While the African Union (AU) is leading overarching efforts to establish continent-wide norms for acceptable political conduct, regional institutions are also contributing substantially to democratization and peacebuilding in their neighborhoods. Bodies such as the Economic Community of West African States (ECOWAS) have been actively managing conflicts and preventing movement toward authoritarianism. However, country-level commitment to democratic governance remains uneven and inconsistent. Addressing the region’s security and governance challenges calls for further integration and cooperation, which will require significant resources and new notions of sovereignty with responsibility.

Regional Initiatives

  • The AU wields considerable normative power in advocating constitutionalism, democracy, and the rule of law.
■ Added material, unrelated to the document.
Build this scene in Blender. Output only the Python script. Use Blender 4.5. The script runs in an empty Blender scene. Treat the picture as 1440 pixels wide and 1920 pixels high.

Its involvement has provided legitimacy to successful efforts to reverse unconstitutional changes in government in various states.
  • Yet most interventions aimed at resolving conflicts and/or restoring democracy are led by regional economic communities (RECs), which can muster greater resources and draw upon local expertise.
  • Among the RECs, ECOWAS has been the most effective, with Nigeria serving as a strong anchor and advocate for democratization and peacekeeping. ECOWAS has intervened against, sanctioned, or condemned actions taken by most of its member states over the past two decades. It has organized peaceful resolutions and restored constitutional governments in Burkina Faso, Côte d’Ivoire, and Gambia, among others.
  • Although other bodies, such as the Southern African Development Community (SADC) and the East African Community (EAC), have also organized collective stabilization efforts and sought to advance democratic governance, they have been less successful. 

Continued Obstacles

  • Apart from ECOWAS, regional bodies often lack strong champions for democratic norms. Both SADC and EAC tolerate authoritarian members and have witnessed the erosion of democracy in potential anchor states like South Africa and Kenya.
  • Regional institutions are unable to fulfill their core mandates largely because they are underfunded by global standards and tend to lack common identities or shared values.
  • Little cooperation among the RECs occurs. Several of them, such as the Arab Maghreb Union and the Economic Community of Central African States, show minimal interest in democratization or peacebuilding.
  • In most African regions where states face long-running conflicts and politicians are fearful of relinquishing sovereignty, progress toward integration and multilateralism remains limited.
  • Enduring solutions to Africa’s security and political problems will require placing regional institutions at the center of stabilization efforts. But they cannot play a leading role without further buy-in from individual states and renewed international engagement.
  • In addition to infrastructure development, trade facilitation, and peacekeeping, external actors need to invest in ideas, activities, and programs that foster linkages among African states.